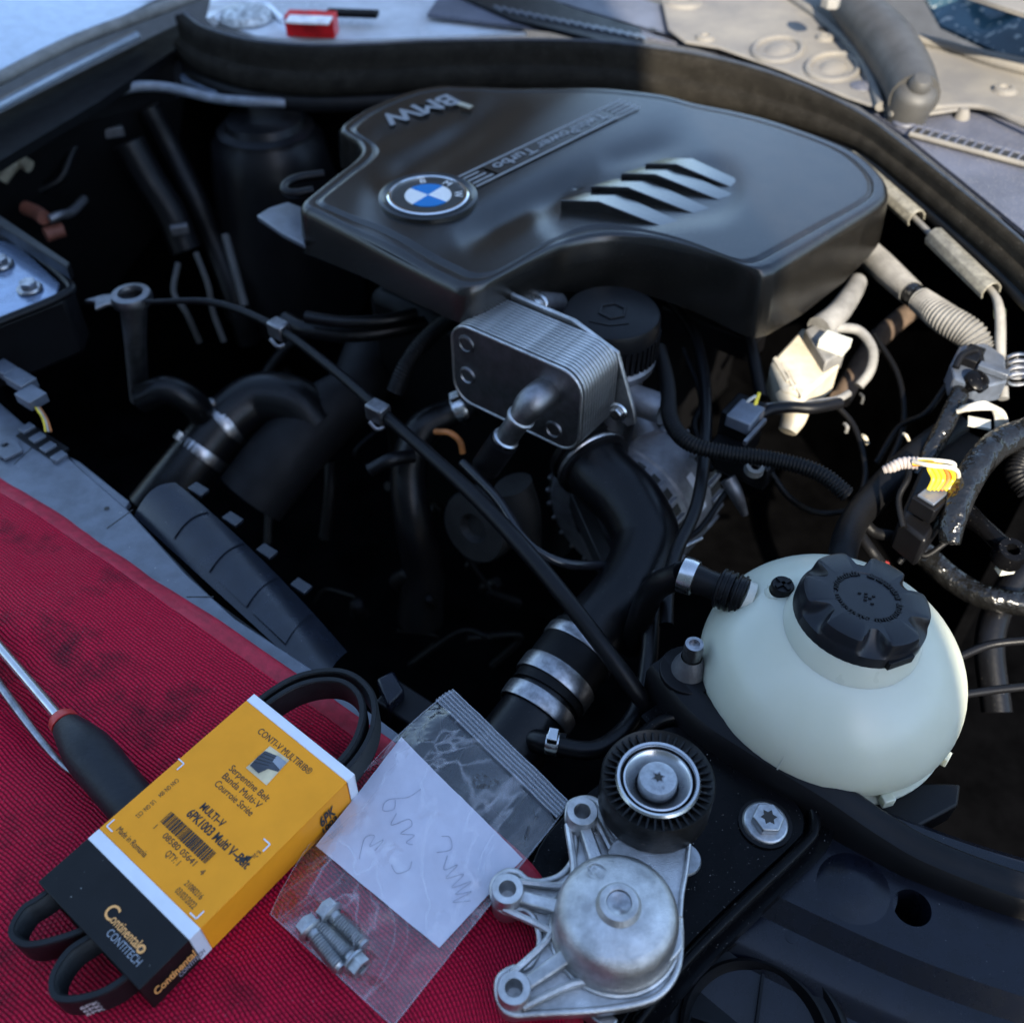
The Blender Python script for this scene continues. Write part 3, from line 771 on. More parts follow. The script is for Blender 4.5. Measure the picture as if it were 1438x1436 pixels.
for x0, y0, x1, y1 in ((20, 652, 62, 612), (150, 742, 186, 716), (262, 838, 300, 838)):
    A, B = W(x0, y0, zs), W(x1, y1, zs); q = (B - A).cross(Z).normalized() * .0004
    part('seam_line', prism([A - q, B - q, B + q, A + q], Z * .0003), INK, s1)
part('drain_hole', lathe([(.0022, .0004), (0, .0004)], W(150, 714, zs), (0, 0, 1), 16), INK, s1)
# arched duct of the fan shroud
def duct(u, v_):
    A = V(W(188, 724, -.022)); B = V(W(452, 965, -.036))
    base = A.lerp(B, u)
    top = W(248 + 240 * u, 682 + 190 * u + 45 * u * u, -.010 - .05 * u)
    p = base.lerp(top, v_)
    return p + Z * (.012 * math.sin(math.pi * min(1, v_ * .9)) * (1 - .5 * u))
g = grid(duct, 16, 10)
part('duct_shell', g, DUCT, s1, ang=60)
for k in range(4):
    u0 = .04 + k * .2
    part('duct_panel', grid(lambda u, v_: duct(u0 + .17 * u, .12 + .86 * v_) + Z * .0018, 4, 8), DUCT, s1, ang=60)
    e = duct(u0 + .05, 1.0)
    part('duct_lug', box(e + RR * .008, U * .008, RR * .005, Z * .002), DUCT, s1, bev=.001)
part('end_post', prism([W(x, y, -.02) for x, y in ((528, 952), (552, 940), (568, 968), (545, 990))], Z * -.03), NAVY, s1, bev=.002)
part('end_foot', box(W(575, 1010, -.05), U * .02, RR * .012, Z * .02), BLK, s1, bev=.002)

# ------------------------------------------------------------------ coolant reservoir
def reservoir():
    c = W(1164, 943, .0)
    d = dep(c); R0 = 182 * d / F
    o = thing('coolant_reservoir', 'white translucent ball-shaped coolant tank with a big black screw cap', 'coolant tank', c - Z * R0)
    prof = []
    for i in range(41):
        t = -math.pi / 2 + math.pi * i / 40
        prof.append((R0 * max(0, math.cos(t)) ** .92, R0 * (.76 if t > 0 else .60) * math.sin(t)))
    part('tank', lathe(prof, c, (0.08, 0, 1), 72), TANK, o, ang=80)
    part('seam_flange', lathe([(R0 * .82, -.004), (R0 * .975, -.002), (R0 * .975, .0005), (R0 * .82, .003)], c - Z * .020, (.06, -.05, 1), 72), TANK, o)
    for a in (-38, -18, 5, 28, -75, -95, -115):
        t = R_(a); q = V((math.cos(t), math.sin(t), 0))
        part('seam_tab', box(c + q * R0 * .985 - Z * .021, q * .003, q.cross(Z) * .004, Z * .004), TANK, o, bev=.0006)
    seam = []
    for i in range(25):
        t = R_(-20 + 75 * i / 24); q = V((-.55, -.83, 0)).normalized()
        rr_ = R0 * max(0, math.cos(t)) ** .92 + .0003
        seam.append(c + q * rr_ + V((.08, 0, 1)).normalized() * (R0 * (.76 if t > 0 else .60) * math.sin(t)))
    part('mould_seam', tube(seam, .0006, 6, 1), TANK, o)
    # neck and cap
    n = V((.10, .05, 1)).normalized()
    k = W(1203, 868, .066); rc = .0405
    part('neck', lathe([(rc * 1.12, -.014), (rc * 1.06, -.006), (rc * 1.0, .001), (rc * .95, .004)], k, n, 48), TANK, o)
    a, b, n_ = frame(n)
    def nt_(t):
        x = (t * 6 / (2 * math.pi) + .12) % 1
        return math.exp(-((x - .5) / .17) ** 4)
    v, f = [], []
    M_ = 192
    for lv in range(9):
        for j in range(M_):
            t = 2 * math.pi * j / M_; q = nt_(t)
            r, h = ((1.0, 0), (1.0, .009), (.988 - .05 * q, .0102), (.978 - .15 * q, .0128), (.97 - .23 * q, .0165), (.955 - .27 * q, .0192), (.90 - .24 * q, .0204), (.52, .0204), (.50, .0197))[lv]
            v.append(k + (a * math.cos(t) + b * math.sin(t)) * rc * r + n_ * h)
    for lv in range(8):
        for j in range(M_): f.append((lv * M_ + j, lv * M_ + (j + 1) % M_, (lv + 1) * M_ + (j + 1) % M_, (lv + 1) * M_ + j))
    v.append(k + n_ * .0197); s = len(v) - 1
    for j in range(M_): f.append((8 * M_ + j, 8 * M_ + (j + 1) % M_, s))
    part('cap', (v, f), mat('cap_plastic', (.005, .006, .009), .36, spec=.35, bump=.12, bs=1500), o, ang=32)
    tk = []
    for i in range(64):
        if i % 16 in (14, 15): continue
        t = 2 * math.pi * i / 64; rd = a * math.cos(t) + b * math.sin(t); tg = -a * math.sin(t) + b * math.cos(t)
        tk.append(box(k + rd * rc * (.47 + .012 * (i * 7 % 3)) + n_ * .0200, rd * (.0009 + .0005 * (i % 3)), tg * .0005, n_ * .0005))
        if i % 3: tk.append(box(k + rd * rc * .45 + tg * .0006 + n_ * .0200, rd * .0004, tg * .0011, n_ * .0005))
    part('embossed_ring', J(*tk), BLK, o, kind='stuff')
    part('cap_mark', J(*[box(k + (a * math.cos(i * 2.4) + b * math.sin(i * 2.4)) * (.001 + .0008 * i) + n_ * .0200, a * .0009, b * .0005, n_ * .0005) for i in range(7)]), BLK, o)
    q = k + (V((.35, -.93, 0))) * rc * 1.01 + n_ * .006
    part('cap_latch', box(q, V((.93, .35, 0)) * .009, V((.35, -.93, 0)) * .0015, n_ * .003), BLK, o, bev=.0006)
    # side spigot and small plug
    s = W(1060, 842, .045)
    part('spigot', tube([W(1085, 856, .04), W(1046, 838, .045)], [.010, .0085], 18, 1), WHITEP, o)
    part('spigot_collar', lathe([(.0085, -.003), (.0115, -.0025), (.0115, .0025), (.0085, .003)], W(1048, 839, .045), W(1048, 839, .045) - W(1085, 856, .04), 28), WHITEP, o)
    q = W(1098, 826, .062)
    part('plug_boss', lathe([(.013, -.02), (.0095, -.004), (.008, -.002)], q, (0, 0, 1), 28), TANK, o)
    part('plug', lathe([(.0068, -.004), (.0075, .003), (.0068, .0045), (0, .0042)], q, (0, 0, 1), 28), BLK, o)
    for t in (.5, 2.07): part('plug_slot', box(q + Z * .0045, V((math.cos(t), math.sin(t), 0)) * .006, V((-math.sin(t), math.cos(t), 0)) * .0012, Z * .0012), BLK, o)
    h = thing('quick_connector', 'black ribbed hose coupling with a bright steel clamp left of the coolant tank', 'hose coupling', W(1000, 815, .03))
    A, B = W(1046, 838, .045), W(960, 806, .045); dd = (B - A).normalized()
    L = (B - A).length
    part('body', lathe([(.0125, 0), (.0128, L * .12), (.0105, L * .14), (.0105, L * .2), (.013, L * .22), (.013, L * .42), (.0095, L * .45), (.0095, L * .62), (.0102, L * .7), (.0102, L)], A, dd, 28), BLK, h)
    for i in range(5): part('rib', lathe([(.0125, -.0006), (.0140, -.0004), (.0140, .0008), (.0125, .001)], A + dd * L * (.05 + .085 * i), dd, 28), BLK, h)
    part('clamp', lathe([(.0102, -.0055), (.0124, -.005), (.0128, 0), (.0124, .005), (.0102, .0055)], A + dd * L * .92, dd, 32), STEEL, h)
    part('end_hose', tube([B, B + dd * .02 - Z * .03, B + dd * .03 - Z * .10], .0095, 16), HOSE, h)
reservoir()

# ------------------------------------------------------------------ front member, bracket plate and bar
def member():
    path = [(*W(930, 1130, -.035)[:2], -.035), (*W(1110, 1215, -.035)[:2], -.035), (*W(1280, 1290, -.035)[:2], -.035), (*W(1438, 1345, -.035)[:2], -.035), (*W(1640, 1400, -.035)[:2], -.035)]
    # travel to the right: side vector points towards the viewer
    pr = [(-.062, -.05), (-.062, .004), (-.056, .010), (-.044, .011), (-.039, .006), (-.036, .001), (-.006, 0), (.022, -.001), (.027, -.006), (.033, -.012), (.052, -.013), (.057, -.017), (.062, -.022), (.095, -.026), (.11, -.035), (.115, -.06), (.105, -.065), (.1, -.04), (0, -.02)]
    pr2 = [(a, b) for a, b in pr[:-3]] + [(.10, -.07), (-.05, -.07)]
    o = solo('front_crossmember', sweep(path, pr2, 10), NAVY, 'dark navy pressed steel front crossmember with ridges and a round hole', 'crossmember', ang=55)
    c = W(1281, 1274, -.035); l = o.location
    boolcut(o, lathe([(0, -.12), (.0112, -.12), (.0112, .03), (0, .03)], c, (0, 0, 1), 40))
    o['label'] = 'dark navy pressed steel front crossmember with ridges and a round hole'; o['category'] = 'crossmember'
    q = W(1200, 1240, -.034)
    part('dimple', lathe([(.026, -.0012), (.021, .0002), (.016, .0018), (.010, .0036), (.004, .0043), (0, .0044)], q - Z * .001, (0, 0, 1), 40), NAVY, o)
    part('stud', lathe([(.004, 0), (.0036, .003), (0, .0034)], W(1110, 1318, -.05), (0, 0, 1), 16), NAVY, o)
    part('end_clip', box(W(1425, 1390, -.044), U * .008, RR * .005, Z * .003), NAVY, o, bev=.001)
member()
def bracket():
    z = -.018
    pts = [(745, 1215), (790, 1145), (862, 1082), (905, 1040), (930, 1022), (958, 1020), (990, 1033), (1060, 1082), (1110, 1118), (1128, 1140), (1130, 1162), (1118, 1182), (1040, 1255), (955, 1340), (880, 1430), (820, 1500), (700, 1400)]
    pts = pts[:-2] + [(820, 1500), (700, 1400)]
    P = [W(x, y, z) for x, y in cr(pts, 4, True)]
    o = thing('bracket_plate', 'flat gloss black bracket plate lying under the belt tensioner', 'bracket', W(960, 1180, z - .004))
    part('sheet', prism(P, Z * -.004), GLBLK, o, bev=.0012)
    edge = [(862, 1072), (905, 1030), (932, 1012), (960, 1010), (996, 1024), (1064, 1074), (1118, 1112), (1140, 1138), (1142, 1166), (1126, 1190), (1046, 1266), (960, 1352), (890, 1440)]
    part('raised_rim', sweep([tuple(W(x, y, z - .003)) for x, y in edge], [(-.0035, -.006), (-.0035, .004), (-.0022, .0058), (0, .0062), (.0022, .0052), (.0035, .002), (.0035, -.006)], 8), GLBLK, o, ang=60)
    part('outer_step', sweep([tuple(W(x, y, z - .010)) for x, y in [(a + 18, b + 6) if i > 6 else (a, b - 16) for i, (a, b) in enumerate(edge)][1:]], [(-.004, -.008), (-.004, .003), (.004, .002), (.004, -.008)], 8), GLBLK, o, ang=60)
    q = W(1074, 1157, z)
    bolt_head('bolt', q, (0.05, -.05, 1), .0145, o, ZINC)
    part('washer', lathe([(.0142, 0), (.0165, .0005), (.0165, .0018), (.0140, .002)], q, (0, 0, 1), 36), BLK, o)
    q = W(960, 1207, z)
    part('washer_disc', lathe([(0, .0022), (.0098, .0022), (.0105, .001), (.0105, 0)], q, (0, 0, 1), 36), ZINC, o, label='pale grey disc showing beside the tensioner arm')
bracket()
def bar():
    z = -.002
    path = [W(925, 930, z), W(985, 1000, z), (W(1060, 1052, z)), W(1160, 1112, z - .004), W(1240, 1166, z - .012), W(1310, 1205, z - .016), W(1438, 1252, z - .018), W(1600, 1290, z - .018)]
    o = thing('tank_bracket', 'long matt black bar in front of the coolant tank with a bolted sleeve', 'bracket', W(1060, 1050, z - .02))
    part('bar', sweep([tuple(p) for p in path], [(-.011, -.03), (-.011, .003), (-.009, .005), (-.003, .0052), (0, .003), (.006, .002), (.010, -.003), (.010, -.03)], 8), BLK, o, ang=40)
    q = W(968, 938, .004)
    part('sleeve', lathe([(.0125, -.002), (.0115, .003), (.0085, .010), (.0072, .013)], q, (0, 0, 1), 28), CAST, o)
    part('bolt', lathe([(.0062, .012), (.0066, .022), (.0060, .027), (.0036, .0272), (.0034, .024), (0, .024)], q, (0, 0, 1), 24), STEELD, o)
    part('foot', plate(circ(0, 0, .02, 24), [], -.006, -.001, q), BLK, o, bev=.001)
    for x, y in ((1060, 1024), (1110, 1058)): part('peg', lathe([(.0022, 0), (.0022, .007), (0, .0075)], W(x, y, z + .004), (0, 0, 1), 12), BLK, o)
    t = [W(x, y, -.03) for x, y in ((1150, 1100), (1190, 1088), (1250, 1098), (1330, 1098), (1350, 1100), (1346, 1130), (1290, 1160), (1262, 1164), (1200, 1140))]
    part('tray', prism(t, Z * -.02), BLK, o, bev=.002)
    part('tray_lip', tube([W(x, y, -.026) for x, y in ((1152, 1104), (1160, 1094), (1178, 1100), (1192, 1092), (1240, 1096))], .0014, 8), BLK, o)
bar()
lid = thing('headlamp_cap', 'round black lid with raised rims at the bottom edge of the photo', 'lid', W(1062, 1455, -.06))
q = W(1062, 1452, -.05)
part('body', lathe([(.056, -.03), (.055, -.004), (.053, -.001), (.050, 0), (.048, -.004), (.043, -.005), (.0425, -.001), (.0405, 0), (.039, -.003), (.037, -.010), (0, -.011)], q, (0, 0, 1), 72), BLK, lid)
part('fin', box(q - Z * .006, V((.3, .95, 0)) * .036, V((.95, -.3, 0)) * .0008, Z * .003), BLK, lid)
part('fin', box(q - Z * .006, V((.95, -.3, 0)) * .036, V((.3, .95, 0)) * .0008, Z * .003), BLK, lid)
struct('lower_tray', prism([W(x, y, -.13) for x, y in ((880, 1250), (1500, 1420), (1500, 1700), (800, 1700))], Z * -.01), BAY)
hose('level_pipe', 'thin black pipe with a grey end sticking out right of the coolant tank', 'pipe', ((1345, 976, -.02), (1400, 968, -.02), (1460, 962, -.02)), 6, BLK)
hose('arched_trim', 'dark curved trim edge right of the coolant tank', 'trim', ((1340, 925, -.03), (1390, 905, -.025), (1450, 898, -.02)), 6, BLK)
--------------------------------
Print the data above verbatim from the first line through the line holding "part('end_foot', box(W(575, 1010, -.05), U", leaving every picture out.

The Blender Python script for this scene continues. Write part 3, from line 771 on. More parts follow. The script is for Blender 4.5. Measure the picture as if it were 1438x1436 pixels.
for x0, y0, x1, y1 in ((20, 652, 62, 612), (150, 742, 186, 716), (262, 838, 300, 838)):
    A, B = W(x0, y0, zs), W(x1, y1, zs); q = (B - A).cross(Z).normalized() * .0004
    part('seam_line', prism([A - q, B - q, B + q, A + q], Z * .0003), INK, s1)
part('drain_hole', lathe([(.0022, .0004), (0, .0004)], W(150, 714, zs), (0, 0, 1), 16), INK, s1)
# arched duct of the fan shroud
def duct(u, v_):
    A = V(W(188, 724, -.022)); B = V(W(452, 965, -.036))
    base = A.lerp(B, u)
    top = W(248 + 240 * u, 682 + 190 * u + 45 * u * u, -.010 - .05 * u)
    p = base.lerp(top, v_)
    return p + Z * (.012 * math.sin(math.pi * min(1, v_ * .9)) * (1 - .5 * u))
g = grid(duct, 16, 10)
part('duct_shell', g, DUCT, s1, ang=60)
for k in range(4):
    u0 = .04 + k * .2
    part('duct_panel', grid(lambda u, v_: duct(u0 + .17 * u, .12 + .86 * v_) + Z * .0018, 4, 8), DUCT, s1, ang=60)
    e = duct(u0 + .05, 1.0)
    part('duct_lug', box(e + RR * .008, U * .008, RR * .005, Z * .002), DUCT, s1, bev=.001)
part('end_post', prism([W(x, y, -.02) for x, y in ((528, 952), (552, 940), (568, 968), (545, 990))], Z * -.03), NAVY, s1, bev=.002)
part('end_foot', box(W(575, 1010, -.05), U * .02, RR * .012, Z * .02), BLK, s1, bev=.002)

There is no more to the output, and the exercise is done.